#### What is expected:
Restate the whole of the material. Keep every word, and drop the pictures.

──────────────────────────────

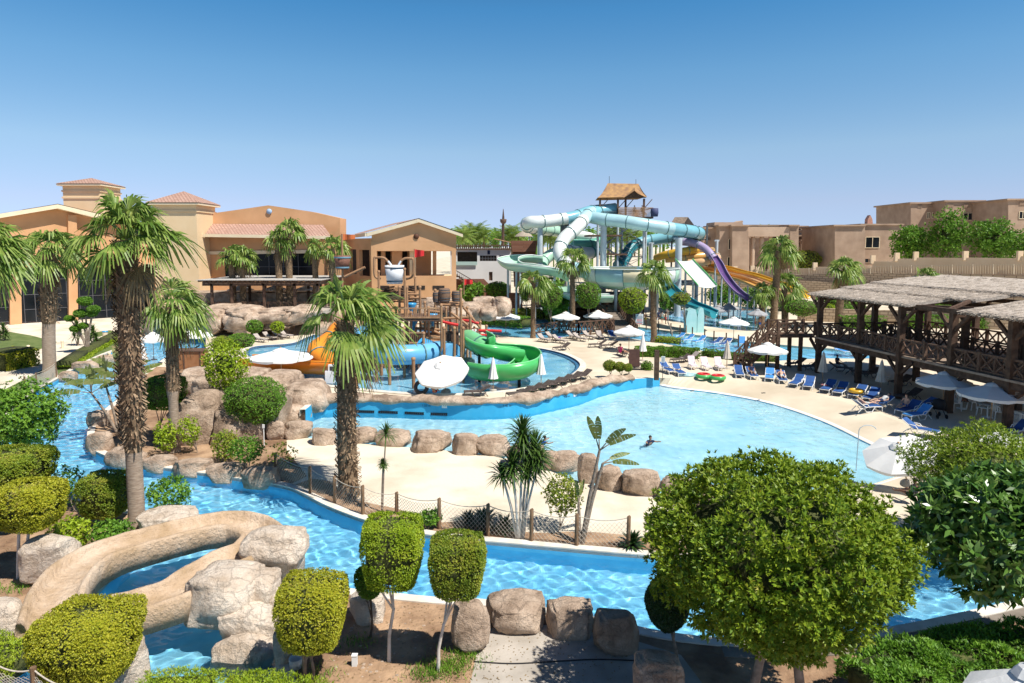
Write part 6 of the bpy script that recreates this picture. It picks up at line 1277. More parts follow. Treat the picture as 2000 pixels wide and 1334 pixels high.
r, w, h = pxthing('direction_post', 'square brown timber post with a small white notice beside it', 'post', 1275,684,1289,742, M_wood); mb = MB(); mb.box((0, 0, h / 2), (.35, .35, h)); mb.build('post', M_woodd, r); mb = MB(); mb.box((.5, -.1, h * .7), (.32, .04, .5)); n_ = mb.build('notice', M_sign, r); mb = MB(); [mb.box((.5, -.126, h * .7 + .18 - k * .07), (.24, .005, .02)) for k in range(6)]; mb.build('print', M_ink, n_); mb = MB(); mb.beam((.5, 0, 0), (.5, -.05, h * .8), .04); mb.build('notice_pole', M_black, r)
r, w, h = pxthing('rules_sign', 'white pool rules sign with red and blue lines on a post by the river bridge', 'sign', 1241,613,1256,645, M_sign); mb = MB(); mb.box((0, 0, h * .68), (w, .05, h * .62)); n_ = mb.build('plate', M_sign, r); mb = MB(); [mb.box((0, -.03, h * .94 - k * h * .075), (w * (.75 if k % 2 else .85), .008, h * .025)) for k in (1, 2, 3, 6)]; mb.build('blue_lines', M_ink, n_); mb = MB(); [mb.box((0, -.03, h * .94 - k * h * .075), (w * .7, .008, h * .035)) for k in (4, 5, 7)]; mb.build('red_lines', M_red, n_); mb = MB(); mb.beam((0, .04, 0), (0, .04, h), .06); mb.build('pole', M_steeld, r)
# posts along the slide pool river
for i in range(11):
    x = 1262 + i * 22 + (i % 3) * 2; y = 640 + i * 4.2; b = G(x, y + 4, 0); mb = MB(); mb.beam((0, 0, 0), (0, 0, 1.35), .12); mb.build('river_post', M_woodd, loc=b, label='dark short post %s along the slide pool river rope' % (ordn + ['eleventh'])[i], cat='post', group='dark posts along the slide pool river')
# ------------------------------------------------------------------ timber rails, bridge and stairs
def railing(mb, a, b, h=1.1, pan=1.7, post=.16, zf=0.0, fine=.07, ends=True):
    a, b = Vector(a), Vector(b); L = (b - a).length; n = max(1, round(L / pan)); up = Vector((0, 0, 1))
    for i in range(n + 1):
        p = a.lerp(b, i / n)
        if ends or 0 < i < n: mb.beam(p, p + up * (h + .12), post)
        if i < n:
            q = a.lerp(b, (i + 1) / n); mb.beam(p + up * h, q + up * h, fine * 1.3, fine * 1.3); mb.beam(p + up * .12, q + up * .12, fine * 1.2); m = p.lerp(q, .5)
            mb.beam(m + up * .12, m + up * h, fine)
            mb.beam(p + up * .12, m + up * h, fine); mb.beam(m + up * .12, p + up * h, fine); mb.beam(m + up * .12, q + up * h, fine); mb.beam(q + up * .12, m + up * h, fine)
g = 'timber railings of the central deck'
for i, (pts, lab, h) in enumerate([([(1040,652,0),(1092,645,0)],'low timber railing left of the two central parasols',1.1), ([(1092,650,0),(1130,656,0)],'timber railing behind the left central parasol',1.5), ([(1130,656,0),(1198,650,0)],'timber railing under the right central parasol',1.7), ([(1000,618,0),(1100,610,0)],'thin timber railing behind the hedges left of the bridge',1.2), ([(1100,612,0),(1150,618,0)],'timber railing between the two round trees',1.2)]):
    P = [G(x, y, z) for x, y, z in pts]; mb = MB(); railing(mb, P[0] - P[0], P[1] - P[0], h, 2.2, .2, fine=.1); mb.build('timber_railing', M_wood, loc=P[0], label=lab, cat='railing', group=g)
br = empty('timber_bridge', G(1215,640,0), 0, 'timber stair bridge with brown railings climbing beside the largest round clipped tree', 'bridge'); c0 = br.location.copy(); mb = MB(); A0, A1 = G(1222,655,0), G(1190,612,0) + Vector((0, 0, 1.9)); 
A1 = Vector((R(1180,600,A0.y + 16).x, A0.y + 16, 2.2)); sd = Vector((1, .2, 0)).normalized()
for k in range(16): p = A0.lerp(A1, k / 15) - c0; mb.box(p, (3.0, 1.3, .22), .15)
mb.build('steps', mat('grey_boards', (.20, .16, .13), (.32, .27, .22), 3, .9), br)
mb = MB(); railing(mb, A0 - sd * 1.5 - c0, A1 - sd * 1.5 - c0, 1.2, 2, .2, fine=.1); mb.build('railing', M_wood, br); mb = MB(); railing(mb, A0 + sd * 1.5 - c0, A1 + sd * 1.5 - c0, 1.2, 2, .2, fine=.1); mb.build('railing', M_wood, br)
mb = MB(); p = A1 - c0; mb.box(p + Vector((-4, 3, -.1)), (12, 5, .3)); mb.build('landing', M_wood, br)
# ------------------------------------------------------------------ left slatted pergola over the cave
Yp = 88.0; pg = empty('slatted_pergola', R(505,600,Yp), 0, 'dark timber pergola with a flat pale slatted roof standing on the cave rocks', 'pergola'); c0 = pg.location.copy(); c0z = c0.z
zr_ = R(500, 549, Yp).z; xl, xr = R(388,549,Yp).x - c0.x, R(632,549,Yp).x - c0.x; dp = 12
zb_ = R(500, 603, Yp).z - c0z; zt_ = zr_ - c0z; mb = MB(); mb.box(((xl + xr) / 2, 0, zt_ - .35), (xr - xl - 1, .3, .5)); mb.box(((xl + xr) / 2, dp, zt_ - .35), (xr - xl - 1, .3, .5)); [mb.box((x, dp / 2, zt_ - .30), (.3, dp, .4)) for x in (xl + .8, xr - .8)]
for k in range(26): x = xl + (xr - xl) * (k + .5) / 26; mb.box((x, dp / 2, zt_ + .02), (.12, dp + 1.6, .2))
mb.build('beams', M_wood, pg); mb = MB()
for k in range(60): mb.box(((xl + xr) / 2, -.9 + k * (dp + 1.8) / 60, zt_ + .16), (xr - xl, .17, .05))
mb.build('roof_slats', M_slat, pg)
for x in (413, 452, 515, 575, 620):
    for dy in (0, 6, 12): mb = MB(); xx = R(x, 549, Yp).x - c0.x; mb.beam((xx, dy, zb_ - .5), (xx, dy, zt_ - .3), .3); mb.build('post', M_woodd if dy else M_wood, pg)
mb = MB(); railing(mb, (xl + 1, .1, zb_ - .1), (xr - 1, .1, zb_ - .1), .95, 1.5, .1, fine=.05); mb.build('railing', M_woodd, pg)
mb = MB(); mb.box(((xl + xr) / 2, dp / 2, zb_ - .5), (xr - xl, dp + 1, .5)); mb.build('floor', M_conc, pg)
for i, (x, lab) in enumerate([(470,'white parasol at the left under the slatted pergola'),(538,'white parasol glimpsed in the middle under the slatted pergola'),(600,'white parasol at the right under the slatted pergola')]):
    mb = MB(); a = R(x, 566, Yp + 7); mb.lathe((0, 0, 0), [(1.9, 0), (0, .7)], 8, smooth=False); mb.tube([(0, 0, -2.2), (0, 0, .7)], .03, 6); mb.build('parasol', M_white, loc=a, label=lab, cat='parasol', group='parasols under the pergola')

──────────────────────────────

#### Output:
Write part 6 of the bpy script that recreates this picture. It picks up at line 1277. More parts follow. Treat the picture as 2000 pixels wide and 1334 pixels high.
r, w, h = pxthing('direction_post', 'square brown timber post with a small white notice beside it', 'post', 1275,684,1289,742, M_wood); mb = MB(); mb.box((0, 0, h / 2), (.35, .35, h)); mb.build('post', M_woodd, r); mb = MB(); mb.box((.5, -.1, h * .7), (.32, .04, .5)); n_ = mb.build('notice', M_sign, r); mb = MB(); [mb.box((.5, -.126, h * .7 + .18 - k * .07), (.24, .005, .02)) for k in range(6)]; mb.build('print', M_ink, n_); mb = MB(); mb.beam((.5, 0, 0), (.5, -.05, h * .8), .04); mb.build('notice_pole', M_black, r)
r, w, h = pxthing('rules_sign', 'white pool rules sign with red and blue lines on a post by the river bridge', 'sign', 1241,613,1256,645, M_sign); mb = MB(); mb.box((0, 0, h * .68), (w, .05, h * .62)); n_ = mb.build('plate', M_sign, r); mb = MB(); [mb.box((0, -.03, h * .94 - k * h * .075), (w * (.75 if k % 2 else .85), .008, h * .025)) for k in (1, 2, 3, 6)]; mb.build('blue_lines', M_ink, n_); mb = MB(); [mb.box((0, -.03, h * .94 - k * h * .075), (w * .7, .008, h * .035)) for k in (4, 5, 7)]; mb.build('red_lines', M_red, n_); mb = MB(); mb.beam((0, .04, 0), (0, .04, h), .06); mb.build('pole', M_steeld, r)
# posts along the slide pool river
for i in range(11):
    x = 1262 + i * 22 + (i % 3) * 2; y = 640 + i * 4.2; b = G(x, y + 4, 0); mb = MB(); mb.beam((0, 0, 0), (0, 0, 1.35), .12); mb.build('river_post', M_woodd, loc=b, label='dark short post %s along the slide pool river rope' % (ordn + ['eleventh'])[i], cat='post', group='dark posts along the slide pool river')
# ------------------------------------------------------------------ timber rails, bridge and stairs
def railing(mb, a, b, h=1.1, pan=1.7, post=.16, zf=0.0, fine=.07, ends=True):
    a, b = Vector(a), Vector(b); L = (b - a).length; n = max(1, round(L / pan)); up = Vector((0, 0, 1))
    for i in range(n + 1):
        p = a.lerp(b, i / n)
        if ends or 0 < i < n: mb.beam(p, p + up * (h + .12), post)
        if i < n:
            q = a.lerp(b, (i + 1) / n); mb.beam(p + up * h, q + up * h, fine * 1.3, fine * 1.3); mb.beam(p + up * .12, q + up * .12, fine * 1.2); m = p.lerp(q, .5)
            mb.beam(m + up * .12, m + up * h, fine)
            mb.beam(p + up * .12, m + up * h, fine); mb.beam(m + up * .12, p + up * h, fine); mb.beam(m + up * .12, q + up * h, fine); mb.beam(q + up * .12, m + up * h, fine)
g = 'timber railings of the central deck'
for i, (pts, lab, h) in enumerate([([(1040,652,0),(1092,645,0)],'low timber railing left of the two central parasols',1.1), ([(1092,650,0),(1130,656,0)],'timber railing behind the left central parasol',1.5), ([(1130,656,0),(1198,650,0)],'timber railing under the right central parasol',1.7), ([(1000,618,0),(1100,610,0)],'thin timber railing behind the hedges left of the bridge',1.2), ([(1100,612,0),(1150,618,0)],'timber railing between the two round trees',1.2)]):
    P = [G(x, y, z) for x, y, z in pts]; mb = MB(); railing(mb, P[0] - P[0], P[1] - P[0], h, 2.2, .2, fine=.1); mb.build('timber_railing', M_wood, loc=P[0], label=lab, cat='railing', group=g)
br = empty('timber_bridge', G(1215,640,0), 0, 'timber stair bridge with brown railings climbing beside the largest round clipped tree', 'bridge'); c0 = br.location.copy(); mb = MB(); A0, A1 = G(1222,655,0), G(1190,612,0) + Vector((0, 0, 1.9)); 
A1 = Vector((R(1180,600,A0.y + 16).x, A0.y + 16, 2.2)); sd = Vector((1, .2, 0)).normalized()
for k in range(16): p = A0.lerp(A1, k / 15) - c0; mb.box(p, (3.0, 1.3, .22), .15)
mb.build('steps', mat('grey_boards', (.20, .16, .13), (.32, .27, .22), 3, .9), br)
mb = MB(); railing(mb, A0 - sd * 1.5 - c0, A1 - sd * 1.5 - c0, 1.2, 2, .2, fine=.1); mb.build('railing', M_wood, br); mb = MB(); railing(mb, A0 + sd * 1.5 - c0, A1 + sd * 1.5 - c0, 1.2, 2, .2, fine=.1); mb.build('railing', M_wood, br)
mb = MB(); p = A1 - c0; mb.box(p + Vector((-4, 3, -.1)), (12, 5, .3)); mb.build('landing', M_wood, br)
# ------------------------------------------------------------------ left slatted pergola over the cave
Yp = 88.0; pg = empty('slatted_pergola', R(505,600,Yp), 0, 'dark timber pergola with a flat pale slatted roof standing on the cave rocks', 'pergola'); c0 = pg.location.copy(); c0z = c0.z
zr_ = R(500, 549, Yp).z; xl, xr = R(388,549,Yp).x - c0.x, R(632,549,Yp).x - c0.x; dp = 12
zb_ = R(500, 603, Yp).z - c0z; zt_ = zr_ - c0z; mb = MB(); mb.box(((xl + xr) / 2, 0, zt_ - .35), (xr - xl - 1, .3, .5)); mb.box(((xl + xr) / 2, dp, zt_ - .35), (xr - xl - 1, .3, .5)); [mb.box((x, dp / 2, zt_ - .30), (.3, dp, .4)) for x in (xl + .8, xr - .8)]
for k in range(26): x = xl + (xr - xl) * (k + .5) / 26; mb.box((x, dp / 2, zt_ + .02), (.12, dp + 1.6, .2))
mb.build('beams', M_wood, pg); mb = MB()
for k in range(60): mb.box(((xl + xr) / 2, -.9 + k * (dp + 1.8) / 60, zt_ + .16), (xr - xl, .17, .05))
mb.build('roof_slats', M_slat, pg)
for x in (413, 452, 515, 575, 620):
    for dy in (0, 6, 12): mb = MB(); xx = R(x, 549, Yp).x - c0.x; mb.beam((xx, dy, zb_ - .5), (xx, dy, zt_ - .3), .3); mb.build('post', M_woodd if dy else M_wood, pg)
mb = MB(); railing(mb, (xl + 1, .1, zb_ - .1), (xr - 1, .1, zb_ - .1), .95, 1.5, .1, fine=.05); mb.build('railing', M_woodd, pg)
mb = MB(); mb.box(((xl + xr) / 2, dp / 2, zb_ - .5), (xr - xl, dp + 1, .5)); mb.build('floor', M_conc, pg)
for i, (x, lab) in enumerate([(470,'white parasol at the left under the slatted pergola'),(538,'white parasol glimpsed in the middle under the slatted pergola'),(600,'white parasol at the right under the slatted pergola')]):
    mb = MB(); a = R(x, 566, Yp + 7); mb.lathe((0, 0, 0), [(1.9, 0), (0, .7)], 8, smooth=False); mb.tube([(0, 0, -2.2), (0, 0, .7)], .03, 6); mb.build('parasol', M_white, loc=a, label=lab, cat='parasol', group='parasols under the pergola')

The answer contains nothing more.